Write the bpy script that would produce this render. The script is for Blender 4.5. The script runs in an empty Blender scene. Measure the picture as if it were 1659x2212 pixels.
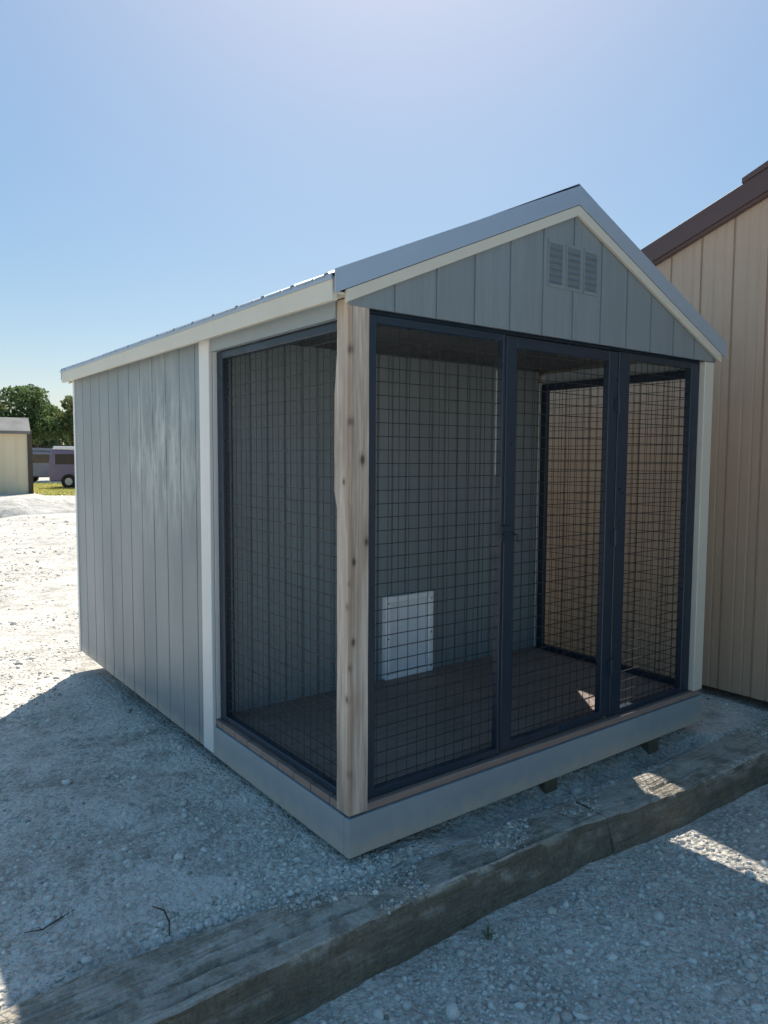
import bpy, bmesh, math, random
import numpy as np
from mathutils import Vector, Matrix
random.seed(7); rng = np.random.default_rng(7)
S = bpy.context.scene
COL = S.collection
R = math.radians

# ------------------------------------------------------------------ camera
CAM = Vector((-1.4818, -2.1619, 1.4869))
yaw, pitch, roll = R(52.854), R(-4.214), R(0.303)
fw = Vector((math.cos(pitch)*math.cos(yaw), math.cos(pitch)*math.sin(yaw), math.sin(pitch)))
rt = Vector((math.sin(yaw), -math.cos(yaw), 0)); up = rt.cross(fw)
r2 = math.cos(roll)*rt + math.sin(roll)*up; u2 = -math.sin(roll)*rt + math.cos(roll)*up
cd = bpy.data.cameras.new('camera'); cam = bpy.data.objects.new('camera', cd); COL.objects.link(cam)
cam.matrix_world = Matrix(((r2.x, u2.x, -fw.x, CAM.x), (r2.y, u2.y, -fw.y, CAM.y), (r2.z, u2.z, -fw.z, CAM.z), (0, 0, 0, 1)))
cd.sensor_fit = 'VERTICAL'; cd.sensor_height = 24; cd.lens = 24*1584.35/2212
cd.clip_start = 0.02; cd.clip_end = 3000
S.camera = cam
# ------------------------------------------------------------------ sky and sun
SUN_H = Vector((0.612, 0.791)).normalized(); SUN_EL = math.atan(1.25)
W = bpy.data.worlds.new('World'); S.world = W; W.use_nodes = True
nt = W.node_tree; nt.nodes.clear()
sky = nt.nodes.new('ShaderNodeTexSky'); sky.sky_type = 'NISHITA'; sky.sun_disc = False
sky.sun_elevation = SUN_EL; sky.sun_rotation = math.atan2(SUN_H.x, SUN_H.y)
sky.air_density = 1.0; sky.dust_density = 1.1; sky.ozone_density = 1.5; sky.altitude = 100
bg = nt.nodes.new('ShaderNodeBackground'); bg.inputs['Strength'].default_value = 0.086
wo = nt.nodes.new('ShaderNodeOutputWorld')
gm = nt.nodes.new('ShaderNodeGamma'); gm.inputs['Gamma'].default_value = 0.52      # the phone's flattened contrast, same over the whole sky
hs_ = nt.nodes.new('ShaderNodeHueSaturation'); hs_.inputs['Saturation'].default_value = 1.95; hs_.inputs['Hue'].default_value = 0.494
nt.links.new(sky.outputs[0], gm.inputs[0]); nt.links.new(gm.outputs[0], hs_.inputs['Color']); nt.links.new(hs_.outputs[0], bg.inputs[0]); nt.links.new(bg.outputs[0], wo.inputs[0])
sl = bpy.data.lights.new('sun', 'SUN'); sl.energy = 2.0; sl.angle = R(0.5); sl.color = (1.0, 0.95, 0.86)
so = bpy.data.objects.new('sun', sl); COL.objects.link(so)
sd = Vector((SUN_H.x*math.cos(SUN_EL), SUN_H.y*math.cos(SUN_EL), math.sin(SUN_EL)))
so.rotation_euler = sd.to_track_quat('Z', 'Y').to_euler(); so.location = sd*30
S.view_settings.view_transform = 'Standard'; S.view_settings.look = 'None'
S.view_settings.gamma = 1; S.view_settings.use_curve_mapping = False
S.view_settings.exposure = 1.76

# ------------------------------------------------------------------ helpers
def link(name, me, mat=None, parent=None, loc=None):
    o = bpy.data.objects.new(name, me); COL.objects.link(o)
    if mat is not None and me is not None and len(me.materials) == 0: me.materials.append(mat)
    if parent is not None: o.parent = parent
    if loc is not None: o.location = loc
    return o
def tag(o, label=None, cat=None, group=None, kind=None):
    if label: o['label'] = label
    if cat: o['category'] = cat
    if group: o['group'] = group
    if kind: o['kind'] = kind
    return o
def thing(name, label, cat, loc=(0, 0, 0), rz=0, group=None):
    o = bpy.data.objects.new(name, None); COL.objects.link(o); o.location = loc; o.rotation_euler = (0, 0, rz)
    o.empty_display_size = 0.2
    return tag(o, label, cat, group)
def bm_box(bm, x0, x1, y0, y1, z0, z1):
    v = [bm.verts.new(p) for p in ((x0,y0,z0),(x1,y0,z0),(x1,y1,z0),(x0,y1,z0),(x0,y0,z1),(x1,y0,z1),(x1,y1,z1),(x0,y1,z1))]
    for f in ((3,2,1,0),(4,5,6,7),(0,1,5,4),(1,2,6,5),(2,3,7,6),(3,0,4,7)): bm.faces.new([v[i] for i in f])
def to_mesh(name, bm, bevel=0.0, seg=1, smooth=False):
    if bevel > 0:
        bmesh.ops.bevel(bm, geom=list(bm.edges), offset=bevel, segments=seg, affect='EDGES', clamp_overlap=True)
    bmesh.ops.recalc_face_normals(bm, faces=bm.faces)
    me = bpy.data.meshes.new(name); bm.to_mesh(me); bm.free()
    if smooth: me.shade_smooth()
    return me
def box(name, x0, x1, y0, y1, z0, z1, mat, parent=None, bevel=0.002):
    """box whose object origin is its lower corner"""
    bm = bmesh.new(); bm_box(bm, 0, x1-x0, 0, y1-y0, 0, z1-z0)
    return link(name, to_mesh(name, bm, bevel), mat, parent, (x0, y0, z0))
def boxes(name, lst, mat, parent=None, bevel=0.0):
    bm = bmesh.new()
    for b in lst: bm_box(bm, *b)
    return link(name, to_mesh(name, bm, bevel), mat, parent)
def prism(name, poly, axis, a0, a1, mat, parent=None, bevel=0.0015):
    """poly in the other two axes, extruded along axis"""
    bm = bmesh.new()
    def P(p, a): return (a, p[0], p[1]) if axis == 'x' else ((p[0], a, p[1]) if axis == 'y' else (p[0], p[1], a))
    A = [bm.verts.new(P(p, a0)) for p in poly]; B = [bm.verts.new(P(p, a1)) for p in poly]
    bm.faces.new(A); bm.faces.new(B[::-1])
    n = len(poly)
    for i in range(n): bm.faces.new((A[i], B[i], B[(i+1) % n], A[(i+1) % n]))
    return link(name, to_mesh(name, bm, bevel), mat, parent)
def tube(bm, pts, rad, n=6):
    rings = []
    for i, p in enumerate(pts):
        p = Vector(p); a = Vector(pts[max(i-1, 0)]); b = Vector(pts[min(i+1, len(pts)-1)])
        d = (b-a).normalized(); s = d.cross(Vector((0, 0, 1)))
        if s.length < 0.1: s = d.cross(Vector((1, 0, 0)))
        s.normalize(); t = d.cross(s); r = rad[i] if isinstance(rad, (list, tuple)) else rad
        rings.append([bm.verts.new(p + (s*math.cos(k*2*math.pi/n) + t*math.sin(k*2*math.pi/n))*r) for k in range(n)])
    for a, b in zip(rings, rings[1:]):
        for k in range(n): bm.faces.new((a[k], a[(k+1) % n], b[(k+1) % n], b[k]))
    bm.faces.new(rings[0][::-1]); bm.faces.new(rings[-1])
# numpy value noise
def vn(x, y, seed=0):
    xi = np.floor(x).astype(np.int64); yi = np.floor(y).astype(np.int64); xf = x-xi; yf = y-yi
    def h(a, b):
        n = (a*374761393 + b*668265263 + seed*2147483647) & 0xffffffff
        n = ((n ^ (n >> 13))*1274126177) & 0xffffffff
        return ((n ^ (n >> 16)) & 0xffff)/65535.0
    u = xf*xf*(3-2*xf); v = yf*yf*(3-2*yf)
    return (h(xi, yi)*(1-u)+h(xi+1, yi)*u)*(1-v) + (h(xi, yi+1)*(1-u)+h(xi+1, yi+1)*u)*v
def fbm(x, y, s, o=4, seed=0):
    t = 0; a = 0.5
    for k in range(o): t = t + a*(vn(x/s*(2**k)+k*13.7, y/s*(2**k)-k*7.1, seed+k)-0.5); a *= 0.5
    return t
def sstep(v, a, b):
    t = np.clip((v-a)/(b-a), 0, 1); return t*t*(3-2*t)

# ------------------------------------------------------------------ materials
class M:
    def __init__(s, name, rough=0.6, metal=0.0, spec=0.5):
        s.m = bpy.data.materials.new(name); s.m.use_nodes = True; s.t = s.m.node_tree; s.n = s.t.nodes
        s.b = s.n['Principled BSDF']; s.b.inputs['Roughness'].default_value = rough
        s.b.inputs['Metallic'].default_value = metal; s.b.inputs['Specular IOR Level'].default_value = spec
        tc = s.n.new('ShaderNodeTexCoord'); oi = s.n.new('ShaderNodeObjectInfo')
        mul = s.n.new('ShaderNodeVectorMath'); mul.operation = 'SCALE'; mul.inputs[0].default_value = (37.1, 17.3, 23.9)
        s.l(oi.outputs['Random'], mul.inputs['Scale'])
        add = s.n.new('ShaderNodeVectorMath'); add.operation = 'ADD'
        s.l(tc.outputs['Object'], add.inputs[0]); s.l(mul.outputs[0], add.inputs[1])
        s.co = add.outputs[0]; s.rand = oi.outputs['Random']; s.obj = tc.outputs['Object']
        geo = s.n.new('ShaderNodeNewGeometry'); s.pos = geo.outputs['Position']
    def l(s, a, b): s.t.links.new(a, b)
    def mapv(s, co, sc):
        n = s.n.new('ShaderNodeMapping'); n.inputs['Scale'].default_value = sc; s.l(co, n.inputs[0]); return n.outputs[0]
    def noise(s, co, scale, detail=4, rough=0.55, dist=0):
        n = s.n.new('ShaderNodeTexNoise'); n.inputs['Scale'].default_value = scale; n.inputs['Detail'].default_value = detail
        n.inputs['Roughness'].default_value = rough; n.inputs['Distortion'].default_value = dist; s.l(co, n.inputs['Vector']); return n.outputs['Fac']
    def vor(s, co, scale, out='Distance', feature='F1'):
        n = s.n.new('ShaderNodeTexVoronoi'); n.feature = feature; n.inputs['Scale'].default_value = scale; s.l(co, n.inputs['Vector']); return n.outputs[out]
    def ramp(s, fac, stops):
        n = s.n.new('ShaderNodeValToRGB'); e = n.color_ramp.elements
        while len(e) < len(stops): e.new(0.5)
        for el, (p, c) in zip(e, stops):
            el.position = p; el.color = (c, c, c, 1) if isinstance(c, (int, float)) else (*c, 1)
        s.l(fac, n.inputs[0]); return n.outputs[0]
    def mix(s, fac, a, b, mode='MIX'):
        n = s.n.new('ShaderNodeMix'); n.data_type = 'RGBA'; n.blend_type = mode
        for v, i in ((fac, 0), (a, 6), (b, 7)):
            if hasattr(v, 'links') or hasattr(v, 'is_output'): s.l(v, n.inputs[i])
            elif i == 0: n.inputs[0].default_value = v
            else: n.inputs[i].default_value = (*v, 1) if not isinstance(v, (int, float)) else (v, v, v, 1)
        return n.outputs[2]
    def math(s, op, a, b=None):
        n = s.n.new('ShaderNodeMath'); n.operation = op
        for v, i in ((a, 0), (b, 1)):
            if v is None: continue
            if hasattr(v, 'is_output'): s.l(v, n.inputs[i])
            else: n.inputs[i].default_value = v
        return n.outputs[0]
    def color(s, v):
        if hasattr(v, 'is_output'): s.l(v, s.b.inputs['Base Color'])
        else: s.b.inputs['Base Color'].default_value = (*v, 1)
    def rough(s, v): s.l(v, s.b.inputs['Roughness'])
    def bump(s, h, dist=0.002, strength=1.0):
        n = s.n.new('ShaderNodeBump'); n.inputs['Distance'].default_value = dist; n.inputs['Strength'].default_value = strength
        s.l(h, n.inputs['Height']); s.l(n.outputs[0], s.b.inputs['Normal'])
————
Work to be completed:
Starting at the top of the listing above, please restate word for word each line up to and including the one that holds "R = math.radians", omitting every image.

Result of the task:
Write the bpy script that would produce this render. The script is for Blender 4.5. The script runs in an empty Blender scene. Measure the picture as if it were 1659x2212 pixels.
import bpy, bmesh, math, random
import numpy as np
from mathutils import Vector, Matrix
random.seed(7); rng = np.random.default_rng(7)
S = bpy.context.scene
COL = S.collection
R = math.radians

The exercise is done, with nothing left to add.